Yesterday’s Trading:
On Thursday the euro/dollar rose to 1.0762. The euro/dollar was down to 1.0668 after the publication of ECB minutes but then it quickly restored itself. The strengthening of the euro is linked to a fixing of profit on short positions. The ECB announced that it is ready to alter its monetary policy at its December meeting. The US statistics were ignored.
Initial unemployment benefit applications in the US for last week were down from 276,000 to 271,000.
The Philadelphia Fed’s business activity index was up from -4.5 to 1.9.
The Index for leading US indicators for October stood at 0.6% (forecasted: 0.6%, previous: -0.1%.

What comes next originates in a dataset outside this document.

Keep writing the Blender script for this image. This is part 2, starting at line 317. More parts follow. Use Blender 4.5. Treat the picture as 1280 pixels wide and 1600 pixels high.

Main news of the day (EET):
Market Expectations:
The long-term picture on the EUR/USD is still a bearish one. The bulls are trying to turn around the current downward trend by buying euros on the bounce. The bears still do have a chance at the moment to turn the situation around and put it under their control. They just need to close the day around 1.0650 and then the weekly candle won’t look interesting for the buyers. I believe that the bulls won’t settle down until the rate returns to 1.0829 (12th November maximum). In this case every trader will see an upside down head and shoulders model on the daily.
Technical Analysis:
The growth of the EUR/USD has stopped around the U3 near the 135th degree. The pair has corrected, the hourly indicators have offloaded: now we could see a return to 1.0775. Draghi is speaking today, but it’s unlikely that he will say anything new. From 20th November, everything is in the bulls’ hands.